The earliest versions of this method were tested back in the 1980s. Back then, we only had basic radars at our disposal, so all we could do was send waves to bounce off the ground and, based on the results, create a static print of the target object. Now we have more advanced systems that use synthesized antenna arrays, taking into account their own parallax displacement during orbital movement.
Even so, modern archaeologists tend to prefer LiDARs — radars that use a narrow laser beam that rapidly scans the surface. In the 90s, these systems helped uncover a series of ancient buildings in the Cambodian jungle, near the famous Angkor Wat temple complex.
LiDAR archeology is mainly used in Central and South America, where the fascinating Maya and Inca civilizations once thrived. For the most part, their archeological footprint remains lost in the jungle. But thanks to LiDAR, more of these traces have been discovered in the last couple of decades than a century prior.
Satellite imaging systems have given archaeologists hope that we won’t run out of new, exciting places to dig for many years to come. In fact, it was LiDARs that helped us truly appreciate how much we still have left to explore.
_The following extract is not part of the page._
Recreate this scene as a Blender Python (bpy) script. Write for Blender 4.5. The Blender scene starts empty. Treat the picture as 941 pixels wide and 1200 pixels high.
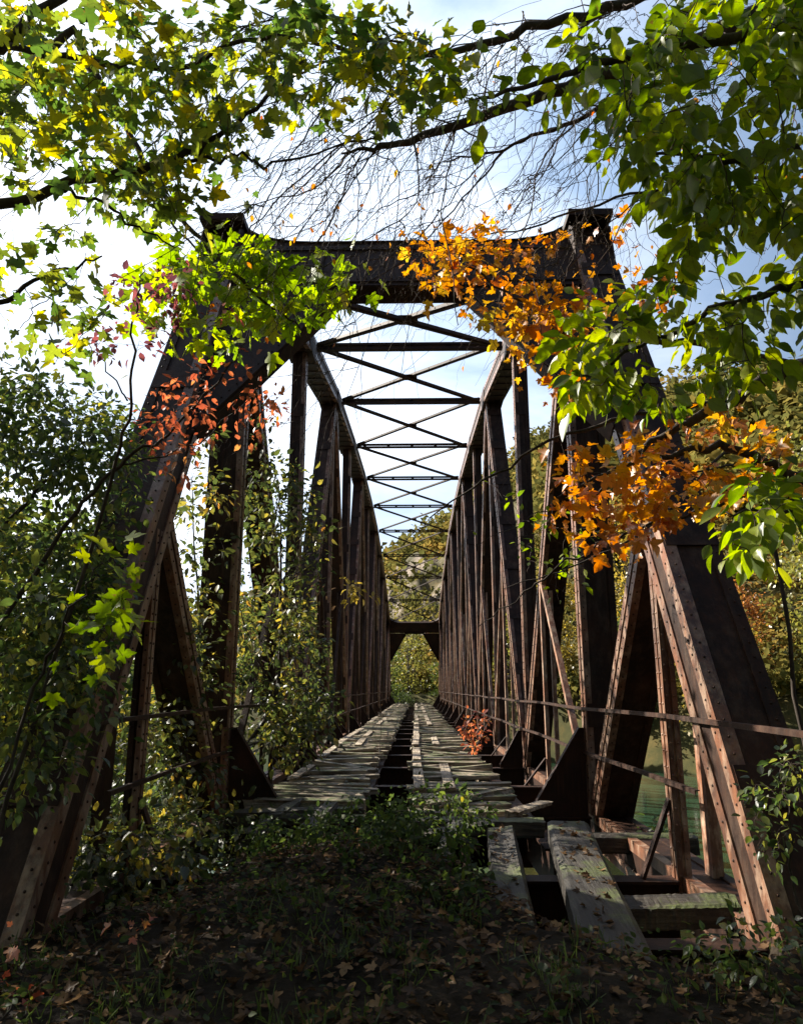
import bpy, math, random
import numpy as np
from mathutils import Vector, Matrix, Euler

random.seed(7)
RNG = np.random.default_rng(11)
SC = bpy.context.scene
COL = SC.collection
R = math.radians

# ------------------------------------------------------------------ camera
EYE = Vector((0.13, 0.0, 1.45))
FPX, PITCH, YAW = 870.0, 13.4, 1.09
cd = bpy.data.cameras.new('camera'); cam = bpy.data.objects.new('camera', cd); COL.objects.link(cam)
cam.location = EYE
cam.rotation_euler = Euler((R(90 + PITCH), 0, R(YAW)), 'XYZ')
cd.sensor_fit = 'VERTICAL'; cd.sensor_height = 36.0; cd.sensor_width = 36.0
cd.lens = FPX / 1200 * 36.0
cd.clip_start = 0.05; cd.clip_end = 3000
SC.camera = cam
CM = np.array(cam.rotation_euler.to_matrix())

def at(px, py, d):
    """a point of the place that is seen at this spot, d metres ahead"""
    v = CM @ np.array(((px - 470.5) / FPX, (600 - py) / FPX, -1.0))
    return np.array(EYE) + v * d

# ------------------------------------------------------------------ objects
def tag(o, label=None, cat=None, group=None, kind=None):
    if label: o['label'] = label
    if cat: o['category'] = cat
    if group: o['group'] = group
    if kind: o['kind'] = kind
    return o

def empty(name, loc, label=None, cat=None, group=None):
    o = bpy.data.objects.new(name, None); COL.objects.link(o)
    o.location = Vector(loc); o.empty_display_size = 0.2
    return tag(o, label, cat, group)

def world_loc(o):
    v = Vector((0, 0, 0))
    while o is not None:
        v += o.location; o = o.parent
    return v

def mesh_object(name, V, F, mat, parent=None, smooth=False, loc=None, hi=None):
    V = np.asarray(V, dtype=np.float64)
    me = bpy.data.meshes.new(name)
    base = np.array(world_loc(parent)) if parent is not None else np.zeros(3)
    if loc is not None: base = base + np.array(loc)
    me.from_pydata((V - base).tolist(), [], F)
    me.materials.append(mat)
    if hi:
        me.materials.append(M['angle'])
        ix = np.zeros(len(me.polygons), dtype=np.int32)
        for a, b in hi: ix[a:b] = 1
        me.polygons.foreach_set('material_index', ix)
    if smooth:
        me.polygons.foreach_set('use_smooth', np.ones(len(me.polygons), dtype=bool))
    me.update()
    o = bpy.data.objects.new(name, me); COL.objects.link(o)
    if loc is not None: o.location = Vector(loc)
    if parent is not None: o.parent = parent
    return o

def fast_mesh(name, V, tris, mat, parent=None, loc=None, smooth=False):
    """many triangles at once"""
    base = np.array(world_loc(parent)) if parent is not None else np.zeros(3)
    if loc is not None: base = base + np.array(loc)
    V = (V - base).astype(np.float32); tris = tris.astype(np.int32)
    me = bpy.data.meshes.new(name)
    me.vertices.add(len(V)); me.vertices.foreach_set('co', V.ravel())
    me.loops.add(tris.size); me.loops.foreach_set('vertex_index', tris.ravel())
    me.polygons.add(len(tris))
    me.polygons.foreach_set('loop_start', np.arange(0, tris.size, 3, dtype=np.int32))
    me.materials.append(mat)
    if smooth: me.polygons.foreach_set('use_smooth', np.ones(len(tris), dtype=bool))
    me.update(calc_edges=True); me.validate()
    o = bpy.data.objects.new(name, me); COL.objects.link(o)
    if loc is not None: o.location = Vector(loc)
    if parent is not None: o.parent = parent
    return o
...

So far, all extensive satellite search has been focused on the places with already well-known ancient civilizations, only a tiny fraction of the Earth’s surface. Meanwhile, vast areas that remain unexplored in the Americas, Africa, Asia, and even Europe may be hiding even more ancient ruins that could only be detected from orbit.
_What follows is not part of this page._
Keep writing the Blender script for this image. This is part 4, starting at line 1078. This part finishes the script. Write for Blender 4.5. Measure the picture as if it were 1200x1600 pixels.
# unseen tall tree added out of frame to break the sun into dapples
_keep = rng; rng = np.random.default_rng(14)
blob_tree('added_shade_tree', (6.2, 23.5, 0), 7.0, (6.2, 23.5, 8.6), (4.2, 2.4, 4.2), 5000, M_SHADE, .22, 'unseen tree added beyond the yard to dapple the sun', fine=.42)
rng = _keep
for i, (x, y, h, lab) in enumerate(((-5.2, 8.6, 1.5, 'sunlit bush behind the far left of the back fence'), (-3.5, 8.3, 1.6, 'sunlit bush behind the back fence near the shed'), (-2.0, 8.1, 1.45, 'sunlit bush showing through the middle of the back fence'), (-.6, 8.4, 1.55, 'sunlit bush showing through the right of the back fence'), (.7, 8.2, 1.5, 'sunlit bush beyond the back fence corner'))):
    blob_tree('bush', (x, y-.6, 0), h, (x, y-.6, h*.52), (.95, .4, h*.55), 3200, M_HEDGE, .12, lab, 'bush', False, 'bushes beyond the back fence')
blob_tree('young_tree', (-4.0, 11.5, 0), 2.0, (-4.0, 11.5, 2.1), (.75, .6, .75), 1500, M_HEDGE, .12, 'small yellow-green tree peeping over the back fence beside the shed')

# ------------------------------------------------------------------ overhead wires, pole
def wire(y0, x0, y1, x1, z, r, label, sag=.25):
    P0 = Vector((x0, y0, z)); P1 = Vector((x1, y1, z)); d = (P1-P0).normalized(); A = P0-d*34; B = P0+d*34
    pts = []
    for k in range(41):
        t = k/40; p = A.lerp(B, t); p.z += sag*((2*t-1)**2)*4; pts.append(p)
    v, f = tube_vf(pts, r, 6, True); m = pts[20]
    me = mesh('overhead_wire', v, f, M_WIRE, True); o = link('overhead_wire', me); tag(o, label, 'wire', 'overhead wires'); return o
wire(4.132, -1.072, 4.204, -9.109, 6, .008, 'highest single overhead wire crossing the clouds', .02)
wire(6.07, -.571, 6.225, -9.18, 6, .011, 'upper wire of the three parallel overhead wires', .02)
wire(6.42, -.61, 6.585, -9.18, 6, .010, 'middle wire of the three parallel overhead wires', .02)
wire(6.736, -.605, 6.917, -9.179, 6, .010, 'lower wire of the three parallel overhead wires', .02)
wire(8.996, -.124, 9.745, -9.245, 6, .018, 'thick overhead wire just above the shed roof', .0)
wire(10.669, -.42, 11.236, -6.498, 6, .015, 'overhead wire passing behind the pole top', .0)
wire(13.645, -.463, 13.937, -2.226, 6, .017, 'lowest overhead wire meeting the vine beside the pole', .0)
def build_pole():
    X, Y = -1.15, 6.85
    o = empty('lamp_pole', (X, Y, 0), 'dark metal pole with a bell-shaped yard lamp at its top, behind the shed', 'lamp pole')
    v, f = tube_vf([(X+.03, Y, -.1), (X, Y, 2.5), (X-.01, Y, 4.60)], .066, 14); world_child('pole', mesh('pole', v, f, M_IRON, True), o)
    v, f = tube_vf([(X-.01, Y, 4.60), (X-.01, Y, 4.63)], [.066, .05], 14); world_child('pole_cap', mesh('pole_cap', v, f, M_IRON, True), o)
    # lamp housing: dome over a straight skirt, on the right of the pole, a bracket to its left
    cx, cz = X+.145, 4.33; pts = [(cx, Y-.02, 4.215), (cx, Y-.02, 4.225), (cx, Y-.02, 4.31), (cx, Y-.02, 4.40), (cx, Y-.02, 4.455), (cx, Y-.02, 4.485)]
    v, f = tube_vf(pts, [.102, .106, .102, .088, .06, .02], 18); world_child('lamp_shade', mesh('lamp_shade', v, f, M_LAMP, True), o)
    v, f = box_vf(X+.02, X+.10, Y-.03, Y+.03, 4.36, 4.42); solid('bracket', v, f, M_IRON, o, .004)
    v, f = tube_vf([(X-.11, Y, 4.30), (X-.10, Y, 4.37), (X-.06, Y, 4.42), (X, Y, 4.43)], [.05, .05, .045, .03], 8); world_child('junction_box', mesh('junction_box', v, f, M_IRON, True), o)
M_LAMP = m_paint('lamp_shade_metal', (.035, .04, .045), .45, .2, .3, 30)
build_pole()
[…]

Moreover, the vast majority of sites discovered through satellite imaging and LiDARs in the past two decades have yet to be properly studied by professional archaeologists. Perhaps they’ll get their turn in another 20 or 30 years.
What’s even more fascinating, archaeologists can use satellite data not only for finding new places of interest, but also monitoring the already known sites. The latter is especially vital: these places remain under threat of both “tomb raiders” and the agricultural encroachment by people unaware of scientific treasures hiding beneath their feet.